Angie, meanwhile, was now “vagabonding” between London and Mary Finnegan’s house in Beckenham or David’s mother’s home in Bromley, with her clean and dirty clothes in the same bag. She was in the process of locating, securing and establishing a home in which Bowie would feel not only like a rock
star but also, crucially, like someone with a family and an infrastructure to cushion some of these ego blows in the future as he made yet another attempt to break out. “Angie was determined to find someplace where they could live together, and she was quite right,” says Mary Finnegan. “They couldn’t stay holed up in the single bed in the small room in my flat. I didn’t want it to go on either. I wanted my life back basically.”

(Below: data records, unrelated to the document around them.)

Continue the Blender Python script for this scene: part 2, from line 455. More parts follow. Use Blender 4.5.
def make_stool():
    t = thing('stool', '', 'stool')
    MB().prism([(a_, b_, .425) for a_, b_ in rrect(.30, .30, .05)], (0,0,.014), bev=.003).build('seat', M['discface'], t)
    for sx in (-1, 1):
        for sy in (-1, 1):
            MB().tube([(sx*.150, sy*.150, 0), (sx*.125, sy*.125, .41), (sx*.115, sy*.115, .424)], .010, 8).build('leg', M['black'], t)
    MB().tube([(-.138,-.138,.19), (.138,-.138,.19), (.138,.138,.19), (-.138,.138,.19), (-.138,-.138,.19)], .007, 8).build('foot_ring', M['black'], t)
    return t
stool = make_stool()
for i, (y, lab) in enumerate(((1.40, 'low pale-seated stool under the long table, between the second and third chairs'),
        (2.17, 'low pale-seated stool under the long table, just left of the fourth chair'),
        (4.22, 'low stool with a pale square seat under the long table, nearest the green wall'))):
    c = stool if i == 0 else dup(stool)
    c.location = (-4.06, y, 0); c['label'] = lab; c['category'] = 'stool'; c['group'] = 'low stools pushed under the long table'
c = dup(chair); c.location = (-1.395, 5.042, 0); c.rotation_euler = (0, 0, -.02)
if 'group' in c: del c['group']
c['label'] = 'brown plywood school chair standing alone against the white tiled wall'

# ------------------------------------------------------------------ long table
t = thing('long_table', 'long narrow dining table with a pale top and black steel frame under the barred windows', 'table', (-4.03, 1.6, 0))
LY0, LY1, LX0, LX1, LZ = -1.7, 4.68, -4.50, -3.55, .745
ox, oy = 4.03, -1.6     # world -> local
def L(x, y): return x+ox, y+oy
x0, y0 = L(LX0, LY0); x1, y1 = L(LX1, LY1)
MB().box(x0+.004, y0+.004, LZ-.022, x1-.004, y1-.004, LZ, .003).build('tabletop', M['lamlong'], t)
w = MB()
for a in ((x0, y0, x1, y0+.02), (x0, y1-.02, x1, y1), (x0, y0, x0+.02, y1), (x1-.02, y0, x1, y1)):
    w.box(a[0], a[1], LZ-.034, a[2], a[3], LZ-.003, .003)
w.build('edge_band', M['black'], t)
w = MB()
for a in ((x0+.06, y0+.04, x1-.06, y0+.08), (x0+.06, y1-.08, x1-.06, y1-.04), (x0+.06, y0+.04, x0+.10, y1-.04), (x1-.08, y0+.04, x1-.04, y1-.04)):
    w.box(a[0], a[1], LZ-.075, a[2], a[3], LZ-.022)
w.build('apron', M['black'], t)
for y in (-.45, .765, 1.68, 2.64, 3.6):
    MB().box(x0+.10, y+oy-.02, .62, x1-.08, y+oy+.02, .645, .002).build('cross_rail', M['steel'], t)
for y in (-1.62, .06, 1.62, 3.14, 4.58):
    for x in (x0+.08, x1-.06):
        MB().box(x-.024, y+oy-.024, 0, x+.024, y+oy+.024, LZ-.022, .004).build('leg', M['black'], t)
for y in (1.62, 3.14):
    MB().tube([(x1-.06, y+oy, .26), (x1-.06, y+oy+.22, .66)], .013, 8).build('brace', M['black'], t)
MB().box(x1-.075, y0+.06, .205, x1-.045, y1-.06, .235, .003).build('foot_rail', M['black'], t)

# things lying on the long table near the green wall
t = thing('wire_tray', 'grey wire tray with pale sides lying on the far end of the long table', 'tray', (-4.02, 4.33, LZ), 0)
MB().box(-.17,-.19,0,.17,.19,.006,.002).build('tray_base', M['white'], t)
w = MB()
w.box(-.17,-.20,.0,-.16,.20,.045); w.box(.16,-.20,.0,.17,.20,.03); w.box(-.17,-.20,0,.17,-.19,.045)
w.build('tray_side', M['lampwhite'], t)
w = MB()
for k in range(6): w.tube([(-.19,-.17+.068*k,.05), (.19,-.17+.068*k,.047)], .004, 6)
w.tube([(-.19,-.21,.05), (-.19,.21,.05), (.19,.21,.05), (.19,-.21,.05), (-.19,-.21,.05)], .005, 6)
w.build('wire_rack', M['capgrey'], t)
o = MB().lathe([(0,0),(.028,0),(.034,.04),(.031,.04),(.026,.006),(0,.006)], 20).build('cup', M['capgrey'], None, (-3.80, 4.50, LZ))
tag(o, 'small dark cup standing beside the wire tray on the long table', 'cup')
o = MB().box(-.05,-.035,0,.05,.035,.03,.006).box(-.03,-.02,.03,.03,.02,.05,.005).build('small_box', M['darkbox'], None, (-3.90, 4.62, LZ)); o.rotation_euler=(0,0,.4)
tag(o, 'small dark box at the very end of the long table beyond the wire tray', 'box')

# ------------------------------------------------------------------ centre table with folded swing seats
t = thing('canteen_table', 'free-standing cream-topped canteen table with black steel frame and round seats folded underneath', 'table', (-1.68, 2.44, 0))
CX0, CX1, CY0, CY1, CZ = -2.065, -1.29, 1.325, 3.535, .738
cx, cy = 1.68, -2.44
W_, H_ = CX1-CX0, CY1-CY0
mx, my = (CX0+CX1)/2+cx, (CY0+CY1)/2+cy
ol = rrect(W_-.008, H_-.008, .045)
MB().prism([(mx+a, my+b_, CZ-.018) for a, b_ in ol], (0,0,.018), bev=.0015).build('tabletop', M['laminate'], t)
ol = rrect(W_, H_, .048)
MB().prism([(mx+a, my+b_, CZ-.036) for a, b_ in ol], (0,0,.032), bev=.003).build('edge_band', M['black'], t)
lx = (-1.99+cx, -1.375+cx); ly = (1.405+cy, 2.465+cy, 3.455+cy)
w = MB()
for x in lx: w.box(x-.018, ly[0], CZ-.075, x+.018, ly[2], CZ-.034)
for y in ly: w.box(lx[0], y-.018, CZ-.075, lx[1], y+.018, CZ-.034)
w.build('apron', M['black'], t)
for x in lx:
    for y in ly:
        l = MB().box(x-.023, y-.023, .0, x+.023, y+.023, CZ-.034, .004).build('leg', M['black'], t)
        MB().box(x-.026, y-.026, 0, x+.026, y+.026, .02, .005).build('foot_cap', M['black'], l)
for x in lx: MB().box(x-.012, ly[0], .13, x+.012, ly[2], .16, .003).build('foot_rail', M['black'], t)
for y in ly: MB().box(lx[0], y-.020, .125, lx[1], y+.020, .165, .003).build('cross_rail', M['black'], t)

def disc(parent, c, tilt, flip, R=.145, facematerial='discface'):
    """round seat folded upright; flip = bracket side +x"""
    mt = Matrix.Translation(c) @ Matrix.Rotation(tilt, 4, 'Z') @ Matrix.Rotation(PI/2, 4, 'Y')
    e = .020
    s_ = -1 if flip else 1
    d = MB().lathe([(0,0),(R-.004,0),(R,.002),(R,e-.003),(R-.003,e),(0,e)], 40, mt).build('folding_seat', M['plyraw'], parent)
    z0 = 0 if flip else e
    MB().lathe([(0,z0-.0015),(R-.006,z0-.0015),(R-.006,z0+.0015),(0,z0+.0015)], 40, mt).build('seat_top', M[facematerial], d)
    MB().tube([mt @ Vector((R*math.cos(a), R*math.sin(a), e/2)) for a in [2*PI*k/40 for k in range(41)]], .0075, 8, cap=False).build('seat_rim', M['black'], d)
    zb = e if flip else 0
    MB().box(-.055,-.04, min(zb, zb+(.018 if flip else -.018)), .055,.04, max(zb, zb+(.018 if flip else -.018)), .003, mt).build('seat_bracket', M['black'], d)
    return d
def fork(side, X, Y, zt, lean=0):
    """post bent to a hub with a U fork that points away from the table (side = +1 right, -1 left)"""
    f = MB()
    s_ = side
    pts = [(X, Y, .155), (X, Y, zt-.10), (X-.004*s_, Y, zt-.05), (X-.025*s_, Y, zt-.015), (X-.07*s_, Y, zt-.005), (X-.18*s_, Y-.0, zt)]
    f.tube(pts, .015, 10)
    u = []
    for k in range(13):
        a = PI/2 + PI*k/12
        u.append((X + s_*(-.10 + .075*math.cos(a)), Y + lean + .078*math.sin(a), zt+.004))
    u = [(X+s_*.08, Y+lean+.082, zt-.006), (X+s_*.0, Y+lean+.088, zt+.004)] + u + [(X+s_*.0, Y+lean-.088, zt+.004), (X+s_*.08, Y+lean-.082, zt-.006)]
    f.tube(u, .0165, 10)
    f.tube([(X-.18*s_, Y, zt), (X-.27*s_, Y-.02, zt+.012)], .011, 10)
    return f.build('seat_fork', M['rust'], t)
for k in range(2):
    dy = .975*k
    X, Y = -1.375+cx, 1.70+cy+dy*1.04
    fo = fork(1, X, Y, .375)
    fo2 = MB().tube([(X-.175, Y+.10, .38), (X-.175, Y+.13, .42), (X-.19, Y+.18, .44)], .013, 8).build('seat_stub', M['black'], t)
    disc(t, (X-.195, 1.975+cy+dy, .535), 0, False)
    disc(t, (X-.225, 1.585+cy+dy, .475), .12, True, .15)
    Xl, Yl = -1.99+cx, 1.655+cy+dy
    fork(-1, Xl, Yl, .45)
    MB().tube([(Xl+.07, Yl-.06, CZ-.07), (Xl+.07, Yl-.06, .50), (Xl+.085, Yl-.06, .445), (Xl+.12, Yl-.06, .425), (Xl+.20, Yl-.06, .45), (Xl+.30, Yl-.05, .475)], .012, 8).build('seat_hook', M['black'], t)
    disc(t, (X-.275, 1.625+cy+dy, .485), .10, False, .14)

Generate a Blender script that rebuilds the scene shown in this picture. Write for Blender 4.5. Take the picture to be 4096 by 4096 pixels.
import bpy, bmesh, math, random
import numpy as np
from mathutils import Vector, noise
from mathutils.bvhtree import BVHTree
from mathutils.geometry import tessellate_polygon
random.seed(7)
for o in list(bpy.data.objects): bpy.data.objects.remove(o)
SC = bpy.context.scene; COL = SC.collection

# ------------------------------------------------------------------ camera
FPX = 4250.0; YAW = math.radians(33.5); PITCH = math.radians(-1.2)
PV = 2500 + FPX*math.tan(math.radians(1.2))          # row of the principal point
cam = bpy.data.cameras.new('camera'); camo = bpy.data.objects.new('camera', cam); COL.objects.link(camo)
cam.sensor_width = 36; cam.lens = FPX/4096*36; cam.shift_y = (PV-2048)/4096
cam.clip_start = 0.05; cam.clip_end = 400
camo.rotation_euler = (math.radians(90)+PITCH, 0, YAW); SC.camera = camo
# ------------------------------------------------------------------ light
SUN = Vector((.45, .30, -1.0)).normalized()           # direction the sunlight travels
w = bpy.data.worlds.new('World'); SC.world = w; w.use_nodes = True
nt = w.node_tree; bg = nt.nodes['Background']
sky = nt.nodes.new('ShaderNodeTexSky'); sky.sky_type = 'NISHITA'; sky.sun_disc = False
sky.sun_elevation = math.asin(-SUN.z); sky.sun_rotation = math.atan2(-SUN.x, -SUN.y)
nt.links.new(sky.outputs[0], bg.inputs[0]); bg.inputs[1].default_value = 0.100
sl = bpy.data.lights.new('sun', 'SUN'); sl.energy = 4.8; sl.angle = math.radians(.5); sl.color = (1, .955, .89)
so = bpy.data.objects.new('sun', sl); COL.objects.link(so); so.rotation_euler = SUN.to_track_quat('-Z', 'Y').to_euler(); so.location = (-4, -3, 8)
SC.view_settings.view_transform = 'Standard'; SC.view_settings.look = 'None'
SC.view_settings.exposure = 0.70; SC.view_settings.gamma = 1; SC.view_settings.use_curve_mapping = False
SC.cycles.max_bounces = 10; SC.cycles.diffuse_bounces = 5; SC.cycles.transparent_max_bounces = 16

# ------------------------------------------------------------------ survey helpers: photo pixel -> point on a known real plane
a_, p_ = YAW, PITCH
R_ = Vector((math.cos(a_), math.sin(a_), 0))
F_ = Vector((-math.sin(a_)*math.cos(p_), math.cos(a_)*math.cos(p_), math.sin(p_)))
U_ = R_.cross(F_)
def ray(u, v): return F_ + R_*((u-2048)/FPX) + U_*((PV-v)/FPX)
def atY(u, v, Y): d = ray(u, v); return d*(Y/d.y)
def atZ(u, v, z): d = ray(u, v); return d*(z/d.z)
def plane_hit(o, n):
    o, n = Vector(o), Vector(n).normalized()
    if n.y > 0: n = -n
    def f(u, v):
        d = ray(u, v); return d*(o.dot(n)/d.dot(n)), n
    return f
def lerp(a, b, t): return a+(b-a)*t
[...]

They found the perfect location in Haddon Hall. Haddon Hall is important to the Bowie myth. In essence, this suburban mansion was the hive or nest where so many of his indelible early songs were first written and demoed. It was a salon where key allies and collaborators would exchange ideas, create costumes and fine tune concepts that would define the new decade. David and Angela spent Christmas 1969 together and early in the new year moved their belongings into the once grand, now dilapidated three-story, red brick Victorian building, a former candle manufacturing factory, nestled at 42 Southend Road, Beckenham, amid a vast English garden and a clutch of looming, barren trees. Behind it lay an eighteen-hole golf course.
The downstairs neighbors, a couple named Sue and Tony Frost, were young and accustomed to taking advantage of the abandoned space by blasting reggae at top volume. They did not object to a young would-be rocker moving in.
Bowie was impressed by the sheer size of Haddon Hall. The long, circular driveway that led up to the residence seemed palatial, especially when their new purchase, a used Jaguar, was parked out in the shade. The living room was massive, as was the hallway, which led to the staircase and a stained glass window that was some forty feet wide. With its many rooms, great winding staircase that led to nowhere (the top floor was boarded off and rented out to another tenant) and ornate stained glass window, Haddon Hall possessed a regal feel.